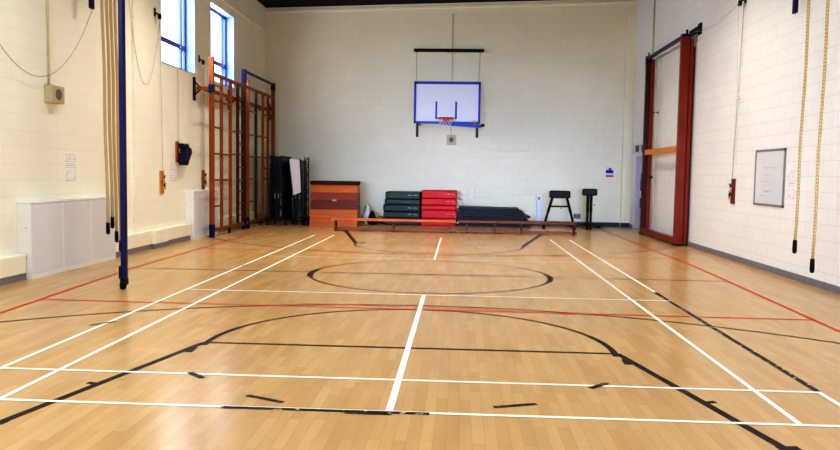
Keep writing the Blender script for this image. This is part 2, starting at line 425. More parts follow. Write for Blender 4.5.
# window frames, panes and reveals
for i, (a, b) in enumerate(wins+near_wins):
    X = -5.82
    fr = MB()
    fr.box(X-.03, X+.03, a, a+.06, WZ0, WZ1); fr.box(X-.03, X+.03, b-.07, b, WZ0, WZ1)
    fr.box(X-.03, X+.03, a, b, WZ0, WZ0+.06); fr.box(X-.03, X+.03, a, b, WZ1-.08, WZ1)
    fr.box(X-.035, X+.035, a, b, 4.17, 4.27)
    m1 = b-.27
    fr.box(X-.03, X+.03, m1-.035, m1+.035, WZ0, WZ1)
    w = struct('window_%d' % (i+1), fr, M['winframe'])
    struct('pane', MB().box(X-.004, X+.004, a+.05, b-.05, WZ0+.05, WZ1-.05), M['glass'], w)
    rv = MB()
    rv.box(X+.03, XL+.002, b-.012, b, WZ0, WZ1); rv.box(X+.03, XL+.002, a, a+.012, WZ0, WZ1)
    rv.box(X+.03, XL+.002, a, b, WZ1-.012, WZ1); rv.box(X+.03, XL+.015, a, b, WZ0-.0, WZ0+.015)
    struct('reveal', rv, M['reveal'], w)
    struct('window_handle', MB().box(X+.03, X+.06, m1-.14, m1-.04, 4.2, 4.24), M['alu'], w)

# wall mouldings, pilasters, skirting
struct('trim_7', MB().box(XL, XL+.04, YF, YB, 5.74, 5.79), M['wall_l'])
struct('trim_8', slope_box(MB(), XL, XR, YB-.04, YB, -.15, -.09), M['cream'])
struct('trim_9', MB().box(XR-.28, XR, YB-.12, YB, 0, 6.34), M['wall_b'])
struct('trim_10', MB().box(XL, XL+.05, 8.9, 9.42, .34, 5.74), M['wall_l'])
lg = MB()
lg.box(XL, XL+.13, YF, 5.22, .09, .35, .012); lg.box(XL, XL+.13, 7.80, 9.45, .09, .35, .012)
lg.box(XL, XL+.19, 9.45, 10.15, .09, .35, .012); lg.box(XL, XL+.13, 10.15, 11.55, .09, .35, .012); lg.box(XL, XL+.1, 13.3, YB, .09, .33, .012)
struct('trim_11', lg, M['cream'])
lb = MB()
lb.box(XL, XL+.12, YF, 5.22, 0, .09); lb.box(XL, XL+.12, 7.8, 9.45, 0, .09); lb.box(XL, XL+.18, 9.45, 10.15, 0, .09); lb.box(XL, XL+.12, 10.15, 11.55, 0, .09)
lb.box(XL, XL+.09, 13.3, YB, 0, .09)
struct('baseboard_left', lb, M['skirt_grey'])
struct('baseboard_right', MB().box(XR-.02, XR, YF, 16.5, 0, .10).box(XR-.02, XR, 17.99, YB-.12, 0, .1), M['skirt_grey'])
struct('baseboard_back', MB().box(XL, XR-.28, YB-.025, YB, 0, .13).box(XR-.28, XR, YB-.14, YB-.12, 0, .13), M['skirt_dark'])
# door recess on the right
d = struct('door_1', MB().box(XR+.14, XR+.19, 16.6, 17.9, .01, 2.1), M['door'])
struct('door_frame', MB().box(XR+.02, XR+.2, 16.55, 16.6, 0, 2.16).box(XR+.02, XR+.2, 17.9, 17.95, 0, 2.16).box(XR+.02, XR+.2, 16.6, 17.9, 2.1, 2.16), M['door'], d)
struct('door_handle', MB().bar((XR+.08, 17.1, .95), (XR+.08, 17.1, 1.25), .03, .03).bar((XR+.08, 17.1, .97), (XR+.14, 17.1, .97), .02, .02).bar((XR+.08, 17.1, 1.23), (XR+.14, 17.1, 1.23), .02, .02), M['alu'], d)
struct('wall_outer', MB().box(XR+.3, XR+.34, 16.4, 18.1, 0, 2.3), M['cream'])

# ------------------------------------------------------------------ heaters
def heater(y0, y1, n, label, front=-5.39):
    t = thing('heater_cabinet', label, 'heater', (XL+.1, (y0+y1)/2, 0))
    c = MB(); w = (y1-y0)/n
    c.box(XL+.002, front-.012, y0, y1, .0, 1.06)
    c.box(XL+.002, front, y0-.005, y1+.005, 1.03, 1.065, .006)
    c.box(front-.012, front, y0, y1, 0, .06)
    for k in range(n+1):
        yy = y0+w*k; e = .022
        c.box(front-.012, front, max(y0, yy-e), min(y1, yy+e), .06, 1.03)
    obj('casing', c, M['heater'], t)
    for k in range(n):
        obj('grille_panel', MB().box(front-.02, front-.006, y0+w*k+.024, y0+w*(k+1)-.024, .062, 1.028), M['perf'], t)
    for z in (.3, .7):
        obj('screw', MB().lathe([(.008, -.006), (.008, .0)], (XL+.12, y0, z), 8, 'Y'), M['steel'], t)
heater(5.24, 7.78, 3, 'white wall heater cabinet with three perforated grey panels behind the ropes')
heater(11.6, 13.25, 2, 'smaller white heater cabinet behind the near end of the wooden climbing frames')

# ------------------------------------------------------------------ climbing ropes
def rope(x, y, ztop, zbot, label, group, lean=0, r=.024):
    t = thing('climbing_rope', label, 'rope', (x, y, zbot), group)
    n = 20
    pts = [(x+.006*math.sin(k*.9), y+lean*(k/n), zbot+.12+(ztop-zbot-.12)*k/n) for k in range(n+1)]
    obj('rope_cord', MB().tube(pts, r, 10), M['rope'], t)
    obj('end_sleeve', MB().lathe([(.012, 0), (.027, .012), (.03, .06), (.028, .16), (.024, .19)], (x, y, zbot), 12), M['rubber'], t)
    obj('top_shackle', MB().tube([(x, y+lean, ztop), (x, y+lean, ztop+.12)], .012, 8).lathe([(.035, 0), (.035, .05)], (x, y+lean, ztop-.02), 10), M['steel'], t)
    return t
LX = -4.9
for i, (y, z, nm) in enumerate(((6.47, .53, 'tan climbing rope nearest the left edge of the rope bundle, by the heater'),
                          (6.62, .61, 'second tan climbing rope from the left, the one ending highest above the floor'),
                          (6.76, .38, 'third tan climbing rope from the left in the bundle by the blue pole'),
                          (6.90, .22, 'tan climbing rope hanging right against the blue pole, its end lowest of the bundle'))):
    rope(LX, y, 6.1, z, nm, 'ropes gathered beside the blue pole', lean=-.16)
rope(5.1, 6.02, 6.1, .50, 'tan climbing rope by the printed notice on the right wall', 'ropes hanging by the right wall', -.12, .019)
rope(5.1, 5.47, 6.1, .30, 'tan climbing rope nearest the right edge of the hall', 'ropes hanging by the right wall', -.12, .019)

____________

> **TASK GOAL**: Copy the material exactly. Do not include the pictures.

> **TASK SOLUTION**:
Keep writing the Blender script for this image. This is part 2, starting at line 425. More parts follow. Write for Blender 4.5.
# window frames, panes and reveals
for i, (a, b) in enumerate(wins+near_wins):
    X = -5.82
    fr = MB()
    fr.box(X-.03, X+.03, a, a+.06, WZ0, WZ1); fr.box(X-.03, X+.03, b-.07, b, WZ0, WZ1)
    fr.box(X-.03, X+.03, a, b, WZ0, WZ0+.06); fr.box(X-.03, X+.03, a, b, WZ1-.08, WZ1)
    fr.box(X-.035, X+.035, a, b, 4.17, 4.27)
    m1 = b-.27
    fr.box(X-.03, X+.03, m1-.035, m1+.035, WZ0, WZ1)
    w = struct('window_%d' % (i+1), fr, M['winframe'])
    struct('pane', MB().box(X-.004, X+.004, a+.05, b-.05, WZ0+.05, WZ1-.05), M['glass'], w)
    rv = MB()
    rv.box(X+.03, XL+.002, b-.012, b, WZ0, WZ1); rv.box(X+.03, XL+.002, a, a+.012, WZ0, WZ1)
    rv.box(X+.03, XL+.002, a, b, WZ1-.012, WZ1); rv.box(X+.03, XL+.015, a, b, WZ0-.0, WZ0+.015)
    struct('reveal', rv, M['reveal'], w)
    struct('window_handle', MB().box(X+.03, X+.06, m1-.14, m1-.04, 4.2, 4.24), M['alu'], w)

# wall mouldings, pilasters, skirting
struct('trim_7', MB().box(XL, XL+.04, YF, YB, 5.74, 5.79), M['wall_l'])
struct('trim_8', slope_box(MB(), XL, XR, YB-.04, YB, -.15, -.09), M['cream'])
struct('trim_9', MB().box(XR-.28, XR, YB-.12, YB, 0, 6.34), M['wall_b'])
struct('trim_10', MB().box(XL, XL+.05, 8.9, 9.42, .34, 5.74), M['wall_l'])
lg = MB()
lg.box(XL, XL+.13, YF, 5.22, .09, .35, .012); lg.box(XL, XL+.13, 7.80, 9.45, .09, .35, .012)
lg.box(XL, XL+.19, 9.45, 10.15, .09, .35, .012); lg.box(XL, XL+.13, 10.15, 11.55, .09, .35, .012); lg.box(XL, XL+.1, 13.3, YB, .09, .33, .012)
struct('trim_11', lg, M['cream'])
lb = MB()
lb.box(XL, XL+.12, YF, 5.22, 0, .09); lb.box(XL, XL+.12, 7.8, 9.45, 0, .09); lb.box(XL, XL+.18, 9.45, 10.15, 0, .09); lb.box(XL, XL+.12, 10.15, 11.55, 0, .09)
lb.box(XL, XL+.09, 13.3, YB, 0, .09)
struct('baseboard_left', lb, M['skirt_grey'])
struct('baseboard_right', MB().box(XR-.02, XR, YF, 16.5, 0, .10).box(XR-.02, XR, 17.99, YB-.12, 0, .1), M['skirt_grey'])
struct('baseboard_back', MB().box(XL, XR-.28, YB-.025, YB, 0, .13).box(XR-.28, XR, YB-.14, YB-.12, 0, .13), M['skirt_dark'])
# door recess on the right
d = struct('door_1', MB().box(XR+.14, XR+.19, 16.6, 17.9, .01, 2.1), M['door'])
struct('door_frame', MB().box(XR+.02, XR+.2, 16.55, 16.6, 0, 2.16).box(XR+.02, XR+.2, 17.9, 17.95, 0, 2.16).box(XR+.02, XR+.2, 16.6, 17.9, 2.1, 2.16), M['door'], d)
struct('door_handle', MB().bar((XR+.08, 17.1, .95), (XR+.08, 17.1, 1.25), .03, .03).bar((XR+.08, 17.1, .97), (XR+.14, 17.1, .97), .02, .02).bar((XR+.08, 17.1, 1.23), (XR+.14, 17.1, 1.23), .02, .02), M['alu'], d)
struct('wall_outer', MB().box(XR+.3, XR+.34, 16.4, 18.1, 0, 2.3), M['cream'])

# ------------------------------------------------------------------ heaters
def heater(y0, y1, n, label, front=-5.39):
    t = thing('heater_cabinet', label, 'heater', (XL+.1, (y0+y1)/2, 0))
    c = MB(); w = (y1-y0)/n
    c.box(XL+.002, front-.012, y0, y1, .0, 1.06)
    c.box(XL+.002, front, y0-.005, y1+.005, 1.03, 1.065, .006)
    c.box(front-.012, front, y0, y1, 0, .06)
    for k in range(n+1):
        yy = y0+w*k; e = .022
        c.box(front-.012, front, max(y0, yy-e), min(y1, yy+e), .06, 1.03)
    obj('casing', c, M['heater'], t)
    for k in range(n):
        obj('grille_panel', MB().box(front-.02, front-.006, y0+w*k+.024, y0+w*(k+1)-.024, .062, 1.028), M['perf'], t)
    for z in (.3, .7):
        obj('screw', MB().lathe([(.008, -.006), (.008, .0)], (XL+.12, y0, z), 8, 'Y'), M['steel'], t)
heater(5.24, 7.78, 3, 'white wall heater cabinet with three perforated grey panels behind the ropes')
heater(11.6, 13.25, 2, 'smaller white heater cabinet behind the near end of the wooden climbing frames')

# ------------------------------------------------------------------ climbing ropes
def rope(x, y, ztop, zbot, label, group, lean=0, r=.024):
    t = thing('climbing_rope', label, 'rope', (x, y, zbot), group)
    n = 20
    pts = [(x+.006*math.sin(k*.9), y+lean*(k/n), zbot+.12+(ztop-zbot-.12)*k/n) for k in range(n+1)]
    obj('rope_cord', MB().tube(pts, r, 10), M['rope'], t)
    obj('end_sleeve', MB().lathe([(.012, 0), (.027, .012), (.03, .06), (.028, .16), (.024, .19)], (x, y, zbot), 12), M['rubber'], t)
    obj('top_shackle', MB().tube([(x, y+lean, ztop), (x, y+lean, ztop+.12)], .012, 8).lathe([(.035, 0), (.035, .05)], (x, y+lean, ztop-.02), 10), M['steel'], t)
    return t
LX = -4.9
for i, (y, z, nm) in enumerate(((6.47, .53, 'tan climbing rope nearest the left edge of the rope bundle, by the heater'),
                          (6.62, .61, 'second tan climbing rope from the left, the one ending highest above the floor'),
                          (6.76, .38, 'third tan climbing rope from the left in the bundle by the blue pole'),
                          (6.90, .22, 'tan climbing rope hanging right against the blue pole, its end lowest of the bundle'))):
    rope(LX, y, 6.1, z, nm, 'ropes gathered beside the blue pole', lean=-.16)
rope(5.1, 6.02, 6.1, .50, 'tan climbing rope by the printed notice on the right wall', 'ropes hanging by the right wall', -.12, .019)
rope(5.1, 5.47, 6.1, .30, 'tan climbing rope nearest the right edge of the hall', 'ropes hanging by the right wall', -.12, .019)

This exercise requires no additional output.